> **Task goal**:
The listing below should be printed exactly, every line of it. Skip the pictures.

======== Data section

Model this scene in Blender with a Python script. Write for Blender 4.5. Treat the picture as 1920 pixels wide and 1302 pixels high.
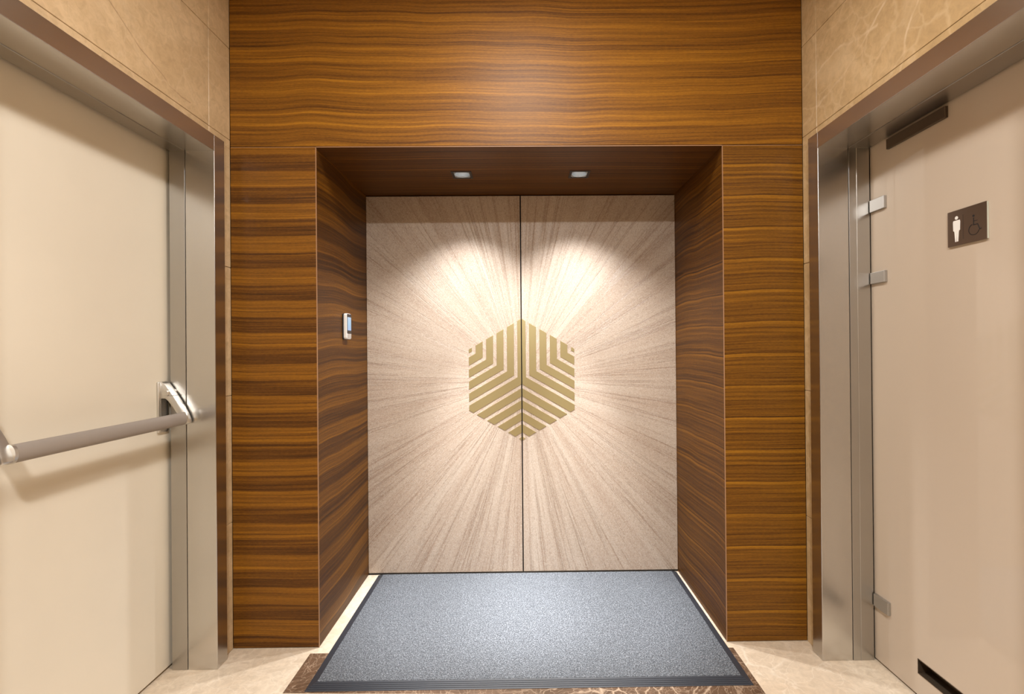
import bpy, bmesh, math, random
from mathutils import Vector, Matrix
C = bpy.context.scene
for o in list(bpy.data.objects): bpy.data.objects.remove(o)
R = math.radians
# ------------------------------------------------------------------ camera
yaw, pitch, roll = 0.00928303, 0.0028805, -0.00827132
CY, CZ, FPX = -2.32581903, 1.42411511, 907.0
cd = bpy.data.cameras.new('camera'); cam = bpy.data.objects.new('camera', cd); C.collection.objects.link(cam)
f = Vector((math.sin(yaw)*math.cos(pitch), math.cos(yaw)*math.cos(pitch), math.sin(pitch)))
r = Vector((math.cos(yaw), -math.sin(yaw), 0)); u = r.cross(f)
r2 = r*math.cos(roll)+u*math.sin(roll); u2 = -r*math.sin(roll)+u*math.cos(roll)
M = Matrix((r2, u2, -f)).transposed().to_4x4(); M.translation = (0, CY, CZ); cam.matrix_world = M
cd.sensor_fit = 'HORIZONTAL'; cd.sensor_width = 36; cd.lens = FPX/1920*36
cd.shift_x = -29.85/1920; cd.shift_y = -0.46/1920; cd.clip_start = .01; cd.clip_end = 50
C.camera = cam
# ------------------------------------------------------------------ light and exposure
W = bpy.data.worlds.new('world'); C.world = W; W.use_nodes = True
W.node_tree.nodes['Background'].inputs[0].default_value = (1, .9, .78, 1)
W.node_tree.nodes['Background'].inputs[1].default_value = 0.0
C.view_settings.view_transform = 'Standard'; C.view_settings.look = 'None'
C.view_settings.exposure = 0.0; C.view_settings.gamma = 1; C.view_settings.use_curve_mapping = False
CEIL = 3.2
def lamp_data(name, kind, e, col): l = bpy.data.lights.new(name, kind); l.energy = e; l.color = col; return l
LAMPS = [(0.0, -1.0, 29, .30), (0.0, -3.35, 150, .11)]
WARM = (1, .985, .97)
for i, (x, y, e, rd_) in enumerate(LAMPS):
    l = lamp_data('corridor_lamp_light', 'AREA', e, WARM); l.shape = 'DISK'; l.size = rd_*2
    o = bpy.data.objects.new('corridor_lamp_light', l); C.collection.objects.link(o); o.location = (x, y, CEIL-.012)
SPOTX = (-.335, .32); SPOTY = .381
for x, en_, sz_ in [(x, e_, z_) for x in SPOTX for e_, z_ in ((118, 108), (570, 41))]:      # each lamp: wide spill and narrow core of its beam
    l = lamp_data('recess_spot_light', 'SPOT', en_, (.97, .98, 1)); l.spot_size = R(sz_); l.spot_blend = 1.0; l.shadow_soft_size = .02
    o = bpy.data.objects.new('recess_spot_light', l); C.collection.objects.link(o); o.location = (x, SPOTY, 2.392)

# ------------------------------------------------------------------ node helpers
class NT:
    def __init__(s, name):
        s.m = bpy.data.materials.new(name); s.m.use_nodes = True; s.t = s.m.node_tree
        s.b = s.t.nodes['Principled BSDF']; s.n = s.t.nodes; s.l = s.t.links
        s._o = None
    def put(s, sock, v):
        if isinstance(v, bpy.types.NodeSocket): s.l.new(v, sock)
        elif v is not None:
            if hasattr(sock, 'default_value'):
                try: sock.default_value = v
                except Exception: sock.default_value = (*v, 1)
    def set(s, **k):
        for a, v in k.items(): s.put(s.b.inputs[a.replace('_', ' ')], v)
    def obj(s):
        if not s._o:
            t = s.n.new('ShaderNodeTexCoord'); s._o = t.outputs['Object']
            x = s.n.new('ShaderNodeSeparateXYZ'); s.l.new(s._o, x.inputs[0]); s.xyz = x.outputs
        return s._o
    def ax(s, i): s.obj(); return s.xyz[i]
    def math(s, op, a, b=None, c=None, clamp=False):
        n = s.n.new('ShaderNodeMath'); n.operation = op; n.use_clamp = clamp
        s.put(n.inputs[0], a); s.put(n.inputs[1], b) if b is not None else 0
        if c is not None: s.put(n.inputs[2], c)
        return n.outputs[0]
    def vec(s, x, y, z):
        n = s.n.new('ShaderNodeCombineXYZ')
        for i, v in enumerate((x, y, z)): s.put(n.inputs[i], v)
        return n.outputs[0]
    def scale(s, v, sc):
        n = s.n.new('ShaderNodeMapping'); s.l.new(v, n.inputs[0]); n.inputs['Scale'].default_value = sc; return n.outputs[0]
    def noise(s, v, scale=1, detail=2, rough=.5, dist=0):
        n = s.n.new('ShaderNodeTexNoise'); s.l.new(v, n.inputs['Vector']); n.inputs['Scale'].default_value = scale
        n.inputs['Detail'].default_value = detail; n.inputs['Roughness'].default_value = rough; n.inputs['Distortion'].default_value = dist
        return n.outputs['Fac']
    def voro(s, v, scale=1, feature='DISTANCE_TO_EDGE'):
        n = s.n.new('ShaderNodeTexVoronoi'); n.feature = feature; s.l.new(v, n.inputs['Vector']); n.inputs['Scale'].default_value = scale
        return n.outputs['Distance']
    def ramp(s, fac, stops, interp='LINEAR'):
        n = s.n.new('ShaderNodeValToRGB'); s.l.new(fac, n.inputs[0]); e = n.color_ramp.elements; n.color_ramp.interpolation = interp
        while len(e) < len(stops): e.new(.5)
        for k, (p, c) in enumerate(stops):
            e[k].position = p; e[k].color = (c, c, c, 1) if isinstance(c, (int, float)) else (*c, 1)
        return n.outputs[0]
    def mix(s, fac, a, b, mode='MIX'):
        n = s.n.new('ShaderNodeMix'); n.data_type = 'RGBA'; n.blend_type = mode
        s.put(n.inputs[0], fac)
        for i, v in ((6, a), (7, b)):
            if isinstance(v, bpy.types.NodeSocket): s.l.new(v, n.inputs[i])
            else: n.inputs[i].default_value = (*v, 1)
        return n.outputs[2]
    def bump(s, h, strength=.3, dist=.001):
        n = s.n.new('ShaderNodeBump'); s.l.new(h, n.inputs['Height']); n.inputs['Strength'].default_value = strength
        n.inputs['Distance'].default_value = dist; s.l.new(n.outputs[0], s.b.inputs['Normal'])
def srgb(r, g, b): return tuple(((c/255+.055)/1.055)**2.4 if c > 10 else c/255/12.92 for c in (r, g, b))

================

> **Result for this task**:
Model this scene in Blender with a Python script. Write for Blender 4.5. Treat the picture as 1920 pixels wide and 1302 pixels high.
import bpy, bmesh, math, random
from mathutils import Vector, Matrix
C = bpy.context.scene
for o in list(bpy.data.objects): bpy.data.objects.remove(o)
R = math.radians
# ------------------------------------------------------------------ camera
yaw, pitch, roll = 0.00928303, 0.0028805, -0.00827132
CY, CZ, FPX = -2.32581903, 1.42411511, 907.0
cd = bpy.data.cameras.new('camera'); cam = bpy.data.objects.new('camera', cd); C.collection.objects.link(cam)
f = Vector((math.sin(yaw)*math.cos(pitch), math.cos(yaw)*math.cos(pitch), math.sin(pitch)))
r = Vector((math.cos(yaw), -math.sin(yaw), 0)); u = r.cross(f)
r2 = r*math.cos(roll)+u*math.sin(roll); u2 = -r*math.sin(roll)+u*math.cos(roll)
M = Matrix((r2, u2, -f)).transposed().to_4x4(); M.translation = (0, CY, CZ); cam.matrix_world = M
cd.sensor_fit = 'HORIZONTAL'; cd.sensor_width = 36; cd.lens = FPX/1920*36
cd.shift_x = -29.85/1920; cd.shift_y = -0.46/1920; cd.clip_start = .01; cd.clip_end = 50
C.camera = cam
# ------------------------------------------------------------------ light and exposure
W = bpy.data.worlds.new('world'); C.world = W; W.use_nodes = True
W.node_tree.nodes['Background'].inputs[0].default_value = (1, .9, .78, 1)
W.node_tree.nodes['Background'].inputs[1].default_value = 0.0
C.view_settings.view_transform = 'Standard'; C.view_settings.look = 'None'
C.view_settings.exposure = 0.0; C.view_settings.gamma = 1; C.view_settings.use_curve_mapping = False
CEIL = 3.2
def lamp_data(name, kind, e, col): l = bpy.data.lights.new(name, kind); l.energy = e; l.color = col; return l
LAMPS = [(0.0, -1.0, 29, .30), (0.0, -3.35, 150, .11)]
WARM = (1, .985, .97)
for i, (x, y, e, rd_) in enumerate(LAMPS):
    l = lamp_data('corridor_lamp_light', 'AREA', e, WARM); l.shape = 'DISK'; l.size = rd_*2
    o = bpy.data.objects.new('corridor_lamp_light', l); C.collection.objects.link(o); o.location = (x, y, CEIL-.012)
SPOTX = (-.335, .32); SPOTY = .381
for x, en_, sz_ in [(x, e_, z_) for x in SPOTX for e_, z_ in ((118, 108), (570, 41))]:      # each lamp: wide spill and narrow core of its beam
    l = lamp_data('recess_spot_light', 'SPOT', en_, (.97, .98, 1)); l.spot_size = R(sz_); l.spot_blend = 1.0; l.shadow_soft_size = .02
    o = bpy.data.objects.new('recess_spot_light', l); C.collection.objects.link(o); o.location = (x, SPOTY, 2.392)

# ------------------------------------------------------------------ node helpers
class NT:
    def __init__(s, name):
        s.m = bpy.data.materials.new(name); s.m.use_nodes = True; s.t = s.m.node_tree
        s.b = s.t.nodes['Principled BSDF']; s.n = s.t.nodes; s.l = s.t.links
        s._o = None
    def put(s, sock, v):
        if isinstance(v, bpy.types.NodeSocket): s.l.new(v, sock)
        elif v is not None:
            if hasattr(sock, 'default_value'):
                try: sock.default_value = v
                except Exception: sock.default_value = (*v, 1)
    def set(s, **k):
        for a, v in k.items(): s.put(s.b.inputs[a.replace('_', ' ')], v)
    def obj(s):
        if not s._o:
            t = s.n.new('ShaderNodeTexCoord'); s._o = t.outputs['Object']
            x = s.n.new('ShaderNodeSeparateXYZ'); s.l.new(s._o, x.inputs[0]); s.xyz = x.outputs
        return s._o
    def ax(s, i): s.obj(); return s.xyz[i]
    def math(s, op, a, b=None, c=None, clamp=False):
        n = s.n.new('ShaderNodeMath'); n.operation = op; n.use_clamp = clamp
        s.put(n.inputs[0], a); s.put(n.inputs[1], b) if b is not None else 0
        if c is not None: s.put(n.inputs[2], c)
        return n.outputs[0]
    def vec(s, x, y, z):
        n = s.n.new('ShaderNodeCombineXYZ')
        for i, v in enumerate((x, y, z)): s.put(n.inputs[i], v)
        return n.outputs[0]
    def scale(s, v, sc):
        n = s.n.new('ShaderNodeMapping'); s.l.new(v, n.inputs[0]); n.inputs['Scale'].default_value = sc; return n.outputs[0]
    def noise(s, v, scale=1, detail=2, rough=.5, dist=0):
        n = s.n.new('ShaderNodeTexNoise'); s.l.new(v, n.inputs['Vector']); n.inputs['Scale'].default_value = scale
        n.inputs['Detail'].default_value = detail; n.inputs['Roughness'].default_value = rough; n.inputs['Distortion'].default_value = dist
        return n.outputs['Fac']
    def voro(s, v, scale=1, feature='DISTANCE_TO_EDGE'):
        n = s.n.new('ShaderNodeTexVoronoi'); n.feature = feature; s.l.new(v, n.inputs['Vector']); n.inputs['Scale'].default_value = scale
        return n.outputs['Distance']
    def ramp(s, fac, stops, interp='LINEAR'):
        n = s.n.new('ShaderNodeValToRGB'); s.l.new(fac, n.inputs[0]); e = n.color_ramp.elements; n.color_ramp.interpolation = interp
        while len(e) < len(stops): e.new(.5)
        for k, (p, c) in enumerate(stops):
            e[k].position = p; e[k].color = (c, c, c, 1) if isinstance(c, (int, float)) else (*c, 1)
        return n.outputs[0]
    def mix(s, fac, a, b, mode='MIX'):
        n = s.n.new('ShaderNodeMix'); n.data_type = 'RGBA'; n.blend_type = mode
        s.put(n.inputs[0], fac)
        for i, v in ((6, a), (7, b)):
            if isinstance(v, bpy.types.NodeSocket): s.l.new(v, n.inputs[i])
            else: n.inputs[i].default_value = (*v, 1)
        return n.outputs[2]
    def bump(s, h, strength=.3, dist=.001):
        n = s.n.new('ShaderNodeBump'); s.l.new(h, n.inputs['Height']); n.inputs['Strength'].default_value = strength
        n.inputs['Distance'].default_value = dist; s.l.new(n.outputs[0], s.b.inputs['Normal'])
def srgb(r, g, b): return tuple(((c/255+.055)/1.055)**2.4 if c > 10 else c/255/12.92 for c in (r, g, b))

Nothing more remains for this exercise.